ABDULLAH ÖCALAN ALDATMAYAN ALDATILMAYANDIR
Çetin Arkaş ise sürecin ana muhatabı olan Abdullah Öcalan'ın özgürlüğünün sağlanması, çalışma koşullarının iyileştirilmesi gerektiğini belirtti. Arkaş, "Önder Apo inandığı şeyleri en zor şartlar altında dile getiren biri. Tarih bilinci çok güçlü ne yaptığını çok iyi bilen zeki biridir. Büyük bir özgüvenle şunu diyorum: Abdullah Öcalan aldatmayan, aldatılamayandır. Biz bunu tarihte çok gördük, deneyimledik. Kürtlerin bir halkın varlığını, onuru olarak gören bir anlayış gelişirse bizler onlarla kucaklaşmaya varız. Geçmişi kin tutmak için değil, bir daha yaşamamak için unutmayacağız. Bize entegrasyondan söz ediliyor, ancak kayyım atamaları devam ediyor, cezaevlerinde arkadaşlarımız esir durumda, adada tecrit kalkmış değil. Bazı şeyler değişmek zorunda. Kürt Türk ilişkileri son yüzyılda yaralı ve sorunluydu. Kültürel acılar, ekonomik zararlar yaşandı. Birbirimizi tanırsak barışı getirebiliriz" şeklinde konuştu.

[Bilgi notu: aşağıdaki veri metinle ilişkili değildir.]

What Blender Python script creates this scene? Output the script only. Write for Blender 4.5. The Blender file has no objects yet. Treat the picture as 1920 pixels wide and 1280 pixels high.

'HAKİKATLERLE HER İKİ TARAF DA YÜZLEŞMELİ'
Savaş süreci boyunca hem Kürtlerde hem de Türklerde çok fazla kayıp yaşandığını, artık bu kayıpların yaşanmaması için barışın sağlanmasının şart olduğunu vurgulayan Çetin Arkaş, "Birbirimizi anlayarak barış yapacağız, tek taraflı dayatmalarla bu iş sağlıklı bir yere gitmez. Bunu önemle bir daha ifade etmek istiyoruz. Hakikatlerle her iki taraf da yüzleşmeli" diye ekledi.
Buluşma yurttaşların sorduğu sorulara verilen cevaplar ile sona erdi.